I don’t completely disagree, but the studios are willing to sell their networks to ANYONE that agrees to pay the subscriber fee.
If you look at the Comcast basic lineup of 80 channels, that translates to $15-20 in subscriber fees. If an OTT company can pay those fees, operate the streaming system, charge a price lower than cable or satellite, and still make a profit, there is nothing the incumbent distributors can do. The studios are arms dealers in the distribution wars, selling to anyone with cash.
Yes, the broadband provider want a usage based model, but that would have such tremendous consumer blowback that none of the politicians would want to touch legislation that breaks net neutrality. The SOPA/PIPA fight is a good example of this.

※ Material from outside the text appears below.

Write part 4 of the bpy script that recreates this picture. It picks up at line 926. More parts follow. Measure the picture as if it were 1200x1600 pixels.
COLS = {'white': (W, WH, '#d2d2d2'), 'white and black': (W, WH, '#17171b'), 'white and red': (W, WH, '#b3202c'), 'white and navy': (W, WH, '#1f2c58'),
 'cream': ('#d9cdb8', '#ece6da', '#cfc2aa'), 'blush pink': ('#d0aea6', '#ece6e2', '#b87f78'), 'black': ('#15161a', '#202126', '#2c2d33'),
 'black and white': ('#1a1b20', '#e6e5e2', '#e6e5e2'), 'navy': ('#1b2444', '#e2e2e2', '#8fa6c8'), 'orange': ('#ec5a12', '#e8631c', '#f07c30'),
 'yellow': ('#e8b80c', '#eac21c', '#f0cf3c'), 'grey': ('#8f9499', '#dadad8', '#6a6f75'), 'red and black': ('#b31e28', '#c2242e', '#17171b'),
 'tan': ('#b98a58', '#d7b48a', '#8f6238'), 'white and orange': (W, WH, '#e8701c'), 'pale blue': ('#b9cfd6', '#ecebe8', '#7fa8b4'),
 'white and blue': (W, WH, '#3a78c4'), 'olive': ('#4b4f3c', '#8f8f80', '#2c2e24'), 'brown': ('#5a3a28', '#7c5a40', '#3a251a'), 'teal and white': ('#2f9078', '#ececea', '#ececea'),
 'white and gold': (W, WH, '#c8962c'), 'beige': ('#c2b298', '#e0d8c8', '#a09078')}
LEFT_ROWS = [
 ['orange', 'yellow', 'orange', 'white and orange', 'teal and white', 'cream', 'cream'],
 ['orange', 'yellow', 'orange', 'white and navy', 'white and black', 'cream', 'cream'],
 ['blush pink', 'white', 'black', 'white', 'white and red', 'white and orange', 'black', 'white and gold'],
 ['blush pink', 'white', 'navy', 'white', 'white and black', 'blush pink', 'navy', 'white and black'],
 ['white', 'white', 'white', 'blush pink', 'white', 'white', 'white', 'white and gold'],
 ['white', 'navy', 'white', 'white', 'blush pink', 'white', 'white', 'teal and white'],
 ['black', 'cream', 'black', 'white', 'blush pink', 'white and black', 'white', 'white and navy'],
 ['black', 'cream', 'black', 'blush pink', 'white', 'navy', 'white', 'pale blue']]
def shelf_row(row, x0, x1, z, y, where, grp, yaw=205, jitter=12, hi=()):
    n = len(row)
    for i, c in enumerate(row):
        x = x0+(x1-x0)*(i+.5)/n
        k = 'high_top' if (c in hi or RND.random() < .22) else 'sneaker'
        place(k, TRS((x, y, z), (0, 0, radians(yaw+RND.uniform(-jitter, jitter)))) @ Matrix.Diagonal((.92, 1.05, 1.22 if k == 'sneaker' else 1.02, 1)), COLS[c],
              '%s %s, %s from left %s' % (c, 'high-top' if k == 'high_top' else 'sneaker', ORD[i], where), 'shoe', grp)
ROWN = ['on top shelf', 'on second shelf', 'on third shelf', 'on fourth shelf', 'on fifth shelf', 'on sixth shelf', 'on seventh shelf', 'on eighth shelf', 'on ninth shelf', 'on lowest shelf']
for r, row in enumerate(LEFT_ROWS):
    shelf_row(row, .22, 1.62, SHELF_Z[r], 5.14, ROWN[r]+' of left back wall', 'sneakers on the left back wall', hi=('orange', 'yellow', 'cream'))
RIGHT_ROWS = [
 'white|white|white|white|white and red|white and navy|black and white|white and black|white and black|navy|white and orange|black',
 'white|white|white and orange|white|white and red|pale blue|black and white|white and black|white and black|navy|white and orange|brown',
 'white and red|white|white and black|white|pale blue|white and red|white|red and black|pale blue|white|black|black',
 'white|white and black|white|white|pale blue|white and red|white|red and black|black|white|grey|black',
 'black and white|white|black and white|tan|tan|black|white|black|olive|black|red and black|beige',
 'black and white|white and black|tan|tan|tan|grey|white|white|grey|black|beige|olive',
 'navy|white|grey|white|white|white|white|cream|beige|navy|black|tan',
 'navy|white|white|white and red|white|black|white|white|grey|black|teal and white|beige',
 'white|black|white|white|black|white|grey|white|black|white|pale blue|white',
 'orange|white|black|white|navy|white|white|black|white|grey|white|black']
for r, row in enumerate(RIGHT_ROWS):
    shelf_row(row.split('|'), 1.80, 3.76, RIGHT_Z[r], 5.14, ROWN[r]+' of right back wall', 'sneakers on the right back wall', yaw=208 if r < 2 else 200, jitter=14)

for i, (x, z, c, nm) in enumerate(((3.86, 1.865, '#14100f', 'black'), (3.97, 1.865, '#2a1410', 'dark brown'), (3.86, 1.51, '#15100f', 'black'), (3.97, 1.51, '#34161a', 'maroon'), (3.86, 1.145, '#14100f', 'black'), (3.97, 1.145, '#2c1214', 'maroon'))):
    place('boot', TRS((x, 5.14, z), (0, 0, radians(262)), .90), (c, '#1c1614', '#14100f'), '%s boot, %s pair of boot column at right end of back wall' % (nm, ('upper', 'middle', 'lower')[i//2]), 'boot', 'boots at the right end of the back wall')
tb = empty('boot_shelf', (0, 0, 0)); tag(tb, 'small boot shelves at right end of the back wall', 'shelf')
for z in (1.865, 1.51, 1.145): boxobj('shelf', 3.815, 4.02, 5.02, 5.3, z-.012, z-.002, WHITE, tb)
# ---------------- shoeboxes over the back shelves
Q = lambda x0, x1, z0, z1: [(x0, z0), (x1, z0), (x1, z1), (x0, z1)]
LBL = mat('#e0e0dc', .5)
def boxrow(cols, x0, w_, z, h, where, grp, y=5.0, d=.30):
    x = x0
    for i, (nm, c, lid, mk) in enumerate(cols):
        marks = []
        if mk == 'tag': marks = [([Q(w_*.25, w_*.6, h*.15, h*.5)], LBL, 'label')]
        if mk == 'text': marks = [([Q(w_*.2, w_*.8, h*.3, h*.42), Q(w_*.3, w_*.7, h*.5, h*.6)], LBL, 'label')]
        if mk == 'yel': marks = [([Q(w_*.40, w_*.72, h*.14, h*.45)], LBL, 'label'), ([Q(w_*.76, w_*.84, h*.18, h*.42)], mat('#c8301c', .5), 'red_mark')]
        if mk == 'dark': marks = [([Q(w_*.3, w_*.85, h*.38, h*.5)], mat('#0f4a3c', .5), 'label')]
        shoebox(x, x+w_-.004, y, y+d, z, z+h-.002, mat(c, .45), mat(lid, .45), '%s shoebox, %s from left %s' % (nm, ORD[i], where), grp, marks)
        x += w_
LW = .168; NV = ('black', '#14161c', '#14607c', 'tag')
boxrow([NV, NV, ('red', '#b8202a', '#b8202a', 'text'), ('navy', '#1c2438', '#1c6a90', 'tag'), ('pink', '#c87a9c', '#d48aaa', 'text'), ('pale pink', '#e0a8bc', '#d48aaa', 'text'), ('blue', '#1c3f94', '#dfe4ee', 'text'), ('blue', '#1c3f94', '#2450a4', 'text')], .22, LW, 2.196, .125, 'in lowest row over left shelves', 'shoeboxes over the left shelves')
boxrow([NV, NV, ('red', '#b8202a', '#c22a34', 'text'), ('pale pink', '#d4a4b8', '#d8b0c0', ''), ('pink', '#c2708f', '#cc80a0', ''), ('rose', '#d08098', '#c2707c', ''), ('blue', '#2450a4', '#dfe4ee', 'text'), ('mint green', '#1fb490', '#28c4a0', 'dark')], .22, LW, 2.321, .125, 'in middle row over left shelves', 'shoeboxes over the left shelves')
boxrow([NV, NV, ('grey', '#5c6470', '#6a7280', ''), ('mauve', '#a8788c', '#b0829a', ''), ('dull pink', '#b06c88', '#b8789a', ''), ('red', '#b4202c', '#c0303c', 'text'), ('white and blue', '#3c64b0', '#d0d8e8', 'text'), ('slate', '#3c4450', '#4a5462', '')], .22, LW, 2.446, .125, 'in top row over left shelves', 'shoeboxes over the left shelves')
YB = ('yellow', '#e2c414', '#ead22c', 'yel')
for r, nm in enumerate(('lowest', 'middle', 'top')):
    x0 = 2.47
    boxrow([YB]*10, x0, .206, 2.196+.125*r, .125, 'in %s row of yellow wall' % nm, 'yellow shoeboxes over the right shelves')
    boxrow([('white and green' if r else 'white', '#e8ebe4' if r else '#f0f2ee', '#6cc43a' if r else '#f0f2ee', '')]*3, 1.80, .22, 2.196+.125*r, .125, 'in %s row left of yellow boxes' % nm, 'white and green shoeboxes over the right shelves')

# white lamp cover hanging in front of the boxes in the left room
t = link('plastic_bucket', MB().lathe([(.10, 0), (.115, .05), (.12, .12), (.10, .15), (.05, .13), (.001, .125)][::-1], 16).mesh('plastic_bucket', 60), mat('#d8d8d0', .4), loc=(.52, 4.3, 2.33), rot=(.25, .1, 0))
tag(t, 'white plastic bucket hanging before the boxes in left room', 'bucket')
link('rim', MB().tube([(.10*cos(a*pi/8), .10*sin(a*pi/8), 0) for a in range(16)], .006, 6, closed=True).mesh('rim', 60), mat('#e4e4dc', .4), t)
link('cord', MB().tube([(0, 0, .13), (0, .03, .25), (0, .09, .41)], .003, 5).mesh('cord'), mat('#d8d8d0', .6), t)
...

David, thank you for your article. As someone three years into research at a company developing a solution for this market. I will let you know that you, and the contriuting author are inaccurate.
Propoganda from Cable and Satellite providers is one thing. People believe the hype that content and sports programming are limited. That solutions are limited, that cable providers are setting data caps. They are not. Movies are not, daily broadcasting is not. As a matter of fact, a portion of my job is PT testing. I was tasked with watching as many programs from 6pm to 10pm on our device as possible. As a result, I watch 38 different broadcast and cable tv programs year around. All online, most with limited commercials, and absolutly NO monthly charges of any kind. In fact I’ve discovered many new programs I would have never seen. As far as Data caps, if you do some research in a few minutes you will find out why data caps will never happen. I’ll give you a hint, Cable/Satellite are not just losing cable subs. Pretty soon the broadband subs will follow… If you don’t know why, you should dedicate the rest of your week to understanding why. It will change your perspective, if it doesn’t, you didn’t find the right information.
I won’t run on.. The point is, your theory is wonderful. It’s just no connected to the reality of what is really happening.